- [EXERCISE BRIEF] Copy out the complete listing, word for word.
══════════
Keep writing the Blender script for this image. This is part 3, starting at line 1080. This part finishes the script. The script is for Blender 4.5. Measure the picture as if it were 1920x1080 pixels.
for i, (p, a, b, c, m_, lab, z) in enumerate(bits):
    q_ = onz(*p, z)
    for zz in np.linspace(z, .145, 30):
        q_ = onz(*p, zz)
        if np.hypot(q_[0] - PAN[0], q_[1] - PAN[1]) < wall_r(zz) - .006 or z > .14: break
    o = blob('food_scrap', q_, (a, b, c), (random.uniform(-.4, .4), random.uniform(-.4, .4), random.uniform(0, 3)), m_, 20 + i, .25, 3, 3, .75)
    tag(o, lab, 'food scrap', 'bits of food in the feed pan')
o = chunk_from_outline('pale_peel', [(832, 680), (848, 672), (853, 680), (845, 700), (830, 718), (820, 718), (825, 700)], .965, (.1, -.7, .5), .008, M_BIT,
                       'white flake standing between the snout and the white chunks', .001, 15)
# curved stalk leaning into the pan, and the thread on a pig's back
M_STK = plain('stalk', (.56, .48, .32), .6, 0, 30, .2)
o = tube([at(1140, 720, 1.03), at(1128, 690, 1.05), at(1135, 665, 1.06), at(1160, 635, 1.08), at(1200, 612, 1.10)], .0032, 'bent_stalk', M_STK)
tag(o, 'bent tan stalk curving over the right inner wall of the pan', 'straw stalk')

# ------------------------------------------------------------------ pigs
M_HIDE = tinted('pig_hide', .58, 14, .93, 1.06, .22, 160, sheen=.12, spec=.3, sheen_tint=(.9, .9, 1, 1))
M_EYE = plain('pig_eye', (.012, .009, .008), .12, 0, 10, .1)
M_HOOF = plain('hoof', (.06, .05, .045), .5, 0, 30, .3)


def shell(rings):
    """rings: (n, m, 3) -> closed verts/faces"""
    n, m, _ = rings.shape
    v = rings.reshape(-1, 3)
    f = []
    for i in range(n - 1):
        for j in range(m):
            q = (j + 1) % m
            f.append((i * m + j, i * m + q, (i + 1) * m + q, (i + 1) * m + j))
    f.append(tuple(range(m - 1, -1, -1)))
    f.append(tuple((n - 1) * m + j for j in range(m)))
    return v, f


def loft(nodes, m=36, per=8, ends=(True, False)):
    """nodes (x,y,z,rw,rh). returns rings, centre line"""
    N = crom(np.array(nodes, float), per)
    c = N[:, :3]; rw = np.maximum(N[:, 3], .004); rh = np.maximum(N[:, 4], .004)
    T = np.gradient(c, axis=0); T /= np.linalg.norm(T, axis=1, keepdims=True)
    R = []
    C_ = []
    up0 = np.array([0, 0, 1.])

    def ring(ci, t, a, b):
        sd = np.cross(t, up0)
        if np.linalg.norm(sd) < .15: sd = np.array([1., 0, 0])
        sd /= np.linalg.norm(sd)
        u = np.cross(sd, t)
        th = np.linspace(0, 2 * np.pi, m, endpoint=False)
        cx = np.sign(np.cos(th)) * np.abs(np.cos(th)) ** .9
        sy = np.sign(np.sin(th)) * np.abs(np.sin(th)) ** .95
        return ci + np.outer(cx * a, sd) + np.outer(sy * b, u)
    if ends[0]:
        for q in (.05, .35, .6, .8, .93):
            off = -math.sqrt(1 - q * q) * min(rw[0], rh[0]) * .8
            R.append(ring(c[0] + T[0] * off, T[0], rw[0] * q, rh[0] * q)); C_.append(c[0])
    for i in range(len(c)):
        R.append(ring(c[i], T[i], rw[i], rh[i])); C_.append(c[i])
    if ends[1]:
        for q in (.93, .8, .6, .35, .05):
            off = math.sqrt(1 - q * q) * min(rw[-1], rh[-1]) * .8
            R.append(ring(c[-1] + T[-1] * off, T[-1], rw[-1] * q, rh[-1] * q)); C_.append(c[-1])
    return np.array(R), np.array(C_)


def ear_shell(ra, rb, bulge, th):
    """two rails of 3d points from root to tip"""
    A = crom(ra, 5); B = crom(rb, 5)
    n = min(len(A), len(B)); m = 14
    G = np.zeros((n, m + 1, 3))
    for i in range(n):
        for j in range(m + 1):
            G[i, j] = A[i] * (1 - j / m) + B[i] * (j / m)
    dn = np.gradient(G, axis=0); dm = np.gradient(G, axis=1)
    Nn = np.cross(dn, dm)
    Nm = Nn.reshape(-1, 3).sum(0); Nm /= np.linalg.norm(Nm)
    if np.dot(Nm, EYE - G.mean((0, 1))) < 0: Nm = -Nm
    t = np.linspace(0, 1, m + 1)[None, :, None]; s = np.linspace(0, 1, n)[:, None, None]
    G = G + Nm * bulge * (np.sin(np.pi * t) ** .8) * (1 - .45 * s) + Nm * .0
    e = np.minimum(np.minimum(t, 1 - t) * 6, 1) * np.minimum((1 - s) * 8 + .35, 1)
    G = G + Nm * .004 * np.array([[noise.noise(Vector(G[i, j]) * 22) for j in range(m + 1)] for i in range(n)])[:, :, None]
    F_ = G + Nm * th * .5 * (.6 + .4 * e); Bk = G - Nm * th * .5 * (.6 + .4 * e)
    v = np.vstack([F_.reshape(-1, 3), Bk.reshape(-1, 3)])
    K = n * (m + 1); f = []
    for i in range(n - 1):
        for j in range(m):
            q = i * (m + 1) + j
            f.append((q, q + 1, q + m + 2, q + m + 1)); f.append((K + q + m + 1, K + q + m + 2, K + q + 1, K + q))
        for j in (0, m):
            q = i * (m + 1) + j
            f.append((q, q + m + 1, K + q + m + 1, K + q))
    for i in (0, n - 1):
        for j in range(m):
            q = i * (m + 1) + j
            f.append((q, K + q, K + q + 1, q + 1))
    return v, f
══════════
- [SOLUTION FOR THIS PROBLEM]
Keep writing the Blender script for this image. This is part 3, starting at line 1080. This part finishes the script. The script is for Blender 4.5. Measure the picture as if it were 1920x1080 pixels.
for i, (p, a, b, c, m_, lab, z) in enumerate(bits):
    q_ = onz(*p, z)
    for zz in np.linspace(z, .145, 30):
        q_ = onz(*p, zz)
        if np.hypot(q_[0] - PAN[0], q_[1] - PAN[1]) < wall_r(zz) - .006 or z > .14: break
    o = blob('food_scrap', q_, (a, b, c), (random.uniform(-.4, .4), random.uniform(-.4, .4), random.uniform(0, 3)), m_, 20 + i, .25, 3, 3, .75)
    tag(o, lab, 'food scrap', 'bits of food in the feed pan')
o = chunk_from_outline('pale_peel', [(832, 680), (848, 672), (853, 680), (845, 700), (830, 718), (820, 718), (825, 700)], .965, (.1, -.7, .5), .008, M_BIT,
                       'white flake standing between the snout and the white chunks', .001, 15)
# curved stalk leaning into the pan, and the thread on a pig's back
M_STK = plain('stalk', (.56, .48, .32), .6, 0, 30, .2)
o = tube([at(1140, 720, 1.03), at(1128, 690, 1.05), at(1135, 665, 1.06), at(1160, 635, 1.08), at(1200, 612, 1.10)], .0032, 'bent_stalk', M_STK)
tag(o, 'bent tan stalk curving over the right inner wall of the pan', 'straw stalk')

# ------------------------------------------------------------------ pigs
M_HIDE = tinted('pig_hide', .58, 14, .93, 1.06, .22, 160, sheen=.12, spec=.3, sheen_tint=(.9, .9, 1, 1))
M_EYE = plain('pig_eye', (.012, .009, .008), .12, 0, 10, .1)
M_HOOF = plain('hoof', (.06, .05, .045), .5, 0, 30, .3)


def shell(rings):
    """rings: (n, m, 3) -> closed verts/faces"""
    n, m, _ = rings.shape
    v = rings.reshape(-1, 3)
    f = []
    for i in range(n - 1):
        for j in range(m):
            q = (j + 1) % m
            f.append((i * m + j, i * m + q, (i + 1) * m + q, (i + 1) * m + j))
    f.append(tuple(range(m - 1, -1, -1)))
    f.append(tuple((n - 1) * m + j for j in range(m)))
    return v, f


def loft(nodes, m=36, per=8, ends=(True, False)):
    """nodes (x,y,z,rw,rh). returns rings, centre line"""
    N = crom(np.array(nodes, float), per)
    c = N[:, :3]; rw = np.maximum(N[:, 3], .004); rh = np.maximum(N[:, 4], .004)
    T = np.gradient(c, axis=0); T /= np.linalg.norm(T, axis=1, keepdims=True)
    R = []
    C_ = []
    up0 = np.array([0, 0, 1.])

    def ring(ci, t, a, b):
        sd = np.cross(t, up0)
        if np.linalg.norm(sd) < .15: sd = np.array([1., 0, 0])
        sd /= np.linalg.norm(sd)
        u = np.cross(sd, t)
        th = np.linspace(0, 2 * np.pi, m, endpoint=False)
        cx = np.sign(np.cos(th)) * np.abs(np.cos(th)) ** .9
        sy = np.sign(np.sin(th)) * np.abs(np.sin(th)) ** .95
        return ci + np.outer(cx * a, sd) + np.outer(sy * b, u)
    if ends[0]:
        for q in (.05, .35, .6, .8, .93):
            off = -math.sqrt(1 - q * q) * min(rw[0], rh[0]) * .8
            R.append(ring(c[0] + T[0] * off, T[0], rw[0] * q, rh[0] * q)); C_.append(c[0])
    for i in range(len(c)):
        R.append(ring(c[i], T[i], rw[i], rh[i])); C_.append(c[i])
    if ends[1]:
        for q in (.93, .8, .6, .35, .05):
            off = math.sqrt(1 - q * q) * min(rw[-1], rh[-1]) * .8
            R.append(ring(c[-1] + T[-1] * off, T[-1], rw[-1] * q, rh[-1] * q)); C_.append(c[-1])
    return np.array(R), np.array(C_)


def ear_shell(ra, rb, bulge, th):
    """two rails of 3d points from root to tip"""
    A = crom(ra, 5); B = crom(rb, 5)
    n = min(len(A), len(B)); m = 14
    G = np.zeros((n, m + 1, 3))
    for i in range(n):
        for j in range(m + 1):
            G[i, j] = A[i] * (1 - j / m) + B[i] * (j / m)
    dn = np.gradient(G, axis=0); dm = np.gradient(G, axis=1)
    Nn = np.cross(dn, dm)
    Nm = Nn.reshape(-1, 3).sum(0); Nm /= np.linalg.norm(Nm)
    if np.dot(Nm, EYE - G.mean((0, 1))) < 0: Nm = -Nm
    t = np.linspace(0, 1, m + 1)[None, :, None]; s = np.linspace(0, 1, n)[:, None, None]
    G = G + Nm * bulge * (np.sin(np.pi * t) ** .8) * (1 - .45 * s) + Nm * .0
    e = np.minimum(np.minimum(t, 1 - t) * 6, 1) * np.minimum((1 - s) * 8 + .35, 1)
    G = G + Nm * .004 * np.array([[noise.noise(Vector(G[i, j]) * 22) for j in range(m + 1)] for i in range(n)])[:, :, None]
    F_ = G + Nm * th * .5 * (.6 + .4 * e); Bk = G - Nm * th * .5 * (.6 + .4 * e)
    v = np.vstack([F_.reshape(-1, 3), Bk.reshape(-1, 3)])
    K = n * (m + 1); f = []
    for i in range(n - 1):
        for j in range(m):
            q = i * (m + 1) + j
            f.append((q, q + 1, q + m + 2, q + m + 1)); f.append((K + q + m + 1, K + q + m + 2, K + q + 1, K + q))
        for j in (0, m):
            q = i * (m + 1) + j
            f.append((q, q + m + 1, K + q + m + 1, K + q))
    for i in (0, n - 1):
        for j in range(m):
            q = i * (m + 1) + j
            f.append((q, K + q, K + q + 1, q + 1))
    return v, f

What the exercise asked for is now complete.